Books took me to other lands and cultures, introduced me to new ideas, inspired me to investigate the world around me, increased my vocabulary, and taught me how to relay stories of my own, effectively.  Some of my most valued possessions are my books, dictionaries, encyclopedias, and my eight thesauruses.

My 4 year old nephew has always used correct speech, which is something I am proud of.  He emulates what he hears, as do all children, and since the majority of my family speaks very well, so does he.  He is consistently and gently corrected when he does not speak correctly.  When he tells a story and says, "I rided my bike," an adult, without fail will say, "You rode your bike" to which he responds, "Yes, I rode my bike."  It's a simple teaching process and he responds well to it. 
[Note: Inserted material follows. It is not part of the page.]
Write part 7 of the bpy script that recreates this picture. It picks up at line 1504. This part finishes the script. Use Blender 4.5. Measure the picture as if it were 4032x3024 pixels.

This past weekend, my little well-spoken nephew kept using the word ain't  and would say no more  instead of any more.  It was an obvious regression in his normal speech and was, for lack of better words, driving me crazy!  After a full day of periodic correction, I finally asked him, "Why are you speaking incorrectly?  Who do you know that says ain't and no more?" 

To my horror, he exclaimed, "It's in my BOOK!"

I Ain't Gonna Paint No More by Karen Beaumont, is a cute, colorful story that lends to learning about colors and rhyming.  However, the cuteness of this book is overshadowed completely by the fact that the book is based on the grossly grammatically incorrect phrase, I Ain't Gonna Paint No More. The phrase is repeated throughout the story.  Rhyming and color comprehension aside, the book is a detriment to children who are in the early years of forming proper speaking skills. I am positive there is another way to tell this story without ingraining improper speech into a child's head.

I do not understand why a children's book that is so blatantly grammatically incorrect would be written and published in the first place!  What were they thinking?  I'm sure it was meant to be light-hearted and many of you probably think I am nuts for feeling so strongly about this.   But I will give you three guesses as to how I feel about that.  If you guessed that I do not care, you are correct.